PERMISSION TO BE ME
There are many things about me that many would consider unorthodox. Not that I’ve ever been intentionally rebellious, I’ve more just done my own thing, despite what others may think. Ever since I can remember, I’ve always trusted that voice inside that told me what was right for me, instead of what other people were telling me what was right for me.
I admit that in my 20s, the disapproval I got from many people who didn’t agree with my decision to leave a “successful” job (I never did understand people who used status and salary over job satisfaction as a measure of success), to explore my creative side and find out what I really wanted to do, did get to me at times. The last thing someone who is finding themselves needs is “that’s a hobby – when are you going to get a real job”. Ummm, I don’t remember asking for your opinion, and who the hell are you to speak to me like that anyway?!?

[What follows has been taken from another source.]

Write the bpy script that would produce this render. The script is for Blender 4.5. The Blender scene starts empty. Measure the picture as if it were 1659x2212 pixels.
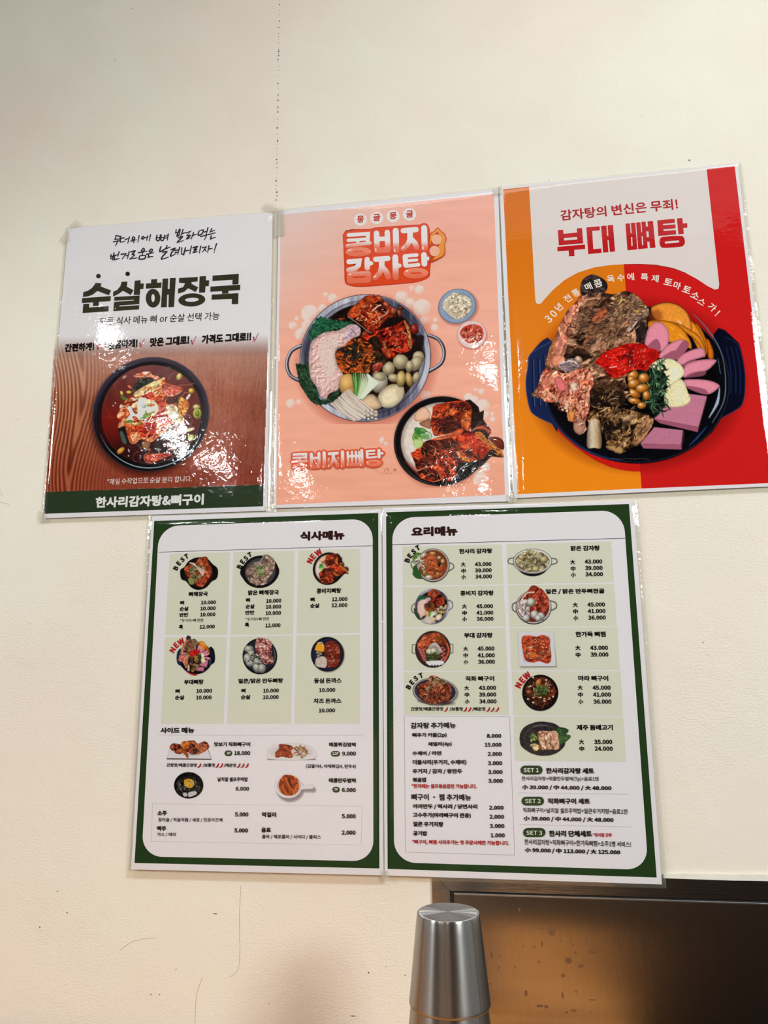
import bpy, bmesh, math, random
import numpy as np
from mathutils import Vector, Matrix
C = bpy.context.scene.collection
SC = bpy.context.scene

# ---------------- camera ----------------
F_PX, PITCH, ROLL, YAW = 1652.44759, 0.20676, -0.00611, 0.13452
CAM = np.array([0.42341, -0.91106, 1.35274])
def _rx(a): return np.array([[1, 0, 0], [0, math.cos(a), -math.sin(a)], [0, math.sin(a), math.cos(a)]])
def _rz(a): return np.array([[math.cos(a), -math.sin(a), 0], [math.sin(a), math.cos(a), 0], [0, 0, 1]])
ROT = _rz(YAW) @ _rx(math.pi/2+PITCH) @ _rz(ROLL)
cd = bpy.data.cameras.new('camera'); cam = bpy.data.objects.new('camera', cd); C.objects.link(cam)
M = Matrix.Identity(4)
for i in range(3):
    for j in range(3): M[i][j] = ROT[i, j]
    M[i][3] = CAM[i]
cam.matrix_world = M
cd.sensor_fit = 'VERTICAL'; cd.sensor_height = 36; cd.lens = F_PX/2212*36; cd.clip_start = .02
SC.camera = cam

# ---------------- world, lights, exposure ----------------
SC.view_settings.view_transform = 'Standard'; SC.view_settings.look = 'None'
SC.view_settings.gamma = 1; SC.view_settings.exposure = 0.0; SC.view_settings.use_curve_mapping = False
wd = bpy.data.worlds.new('world'); SC.world = wd; wd.use_nodes = True
bg = wd.node_tree.nodes['Background']; bg.inputs[0].default_value = (.95, 1.0, 1.02, 1); bg.inputs[1].default_value = .5
def light(name, kind, loc, power, col=(1, 1, 1), target=None, **kw):
    d = bpy.data.lights.new(name, kind); d.energy = power; d.color = col
    for k, v in kw.items(): setattr(d, k, v)
    o = bpy.data.objects.new(name, d); C.objects.link(o); o.location = loc
    if target is not None: o.rotation_euler = (Vector(target)-Vector(loc)).to_track_quat('-Z', 'Y').to_euler()
    return o
light('overhead_fill_area', 'AREA', (.62, -.62, 2.70), 2.3, (.94, 1, 1.02), (.4, -.3, 1.2), shape='RECTANGLE', size=1.3, size_y=.2)  # unseen area light, added as soft overhead light for the wall's top
for sx, sy in ((2.1, -2.0), (2.65, -2.6)):  # unseen main light, split into two added spots to weaken the cup's shadow
    light('key_fill_spot', 'SPOT', (sx, sy, 2.6), 166 if sx < 2.5 else 234, (.93, 1.0, 1.025), (.60, 0, 1.64), spot_size=math.radians(47 if sx < 2.5 else 37), spot_blend=.55, shadow_soft_size=.42)
light('left_fill_spot', 'SPOT', (-2.5, -2.2, 2.6), 190, (.93, 1, 1.02), (.16, 0, 1.22), spot_size=math.radians(27), spot_blend=.6, shadow_soft_size=.2)  # unseen fill spot, added to lift the left side of the wall
light('bench_fill_spot', 'SPOT', (-.3, -3.7, 2.6), 210, (1, .96, .92), (-.2, -4.4, .5), spot_size=math.radians(75), spot_blend=.5, shadow_soft_size=.05)  # unseen spot, added to brighten the bench that the steel mirrors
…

Now that I’m in my 30s, I couldn’t give a crap, more so, I quickly cut people like that out of my life – I’m not interested in anyone raining on my parade. There are people who love you and make comments because they care and they only want what is best for you, but you soon realise that there are others who pass judgment that are just ignorant. I could never imagine questioning anyone on what they were doing with their lives – it would be just plain disrespectful and rude.
Your 30s also bring a real permission to be yourself. I don’t do mornings, I don’t do cooking, I don’t see myself having children any time soon (even though I love my 6 year old niece more than life itself) and right now I love my me time at home. Don’t get me wrong, I would get cabin fever if I spent ALL my time at home, and I LOVE going out with my friends, but I also love being semi cocooned at home and penning my thoughts on my mac … and you know what, I’m making no apologies for it. I’ve never had a problem with my own company, in fact I quite like hanging out with myself. Call it wisdom if you will, but I know that right now this is what my soul wants and where it needs to be, to create what it needs to create. I also know that I’m destined for plenty of lights, camera, action in the not to distant future.
So often, we let ourselves be dictated by what other people think, or what we think we should be doing according to someone else’s idea of what is right for us. Only you know what is right for you. So this week, I’m giving you permission to be you. For a whole week, do what you want to do, not what you think you should because of what other people think is right. Go on, I dare you.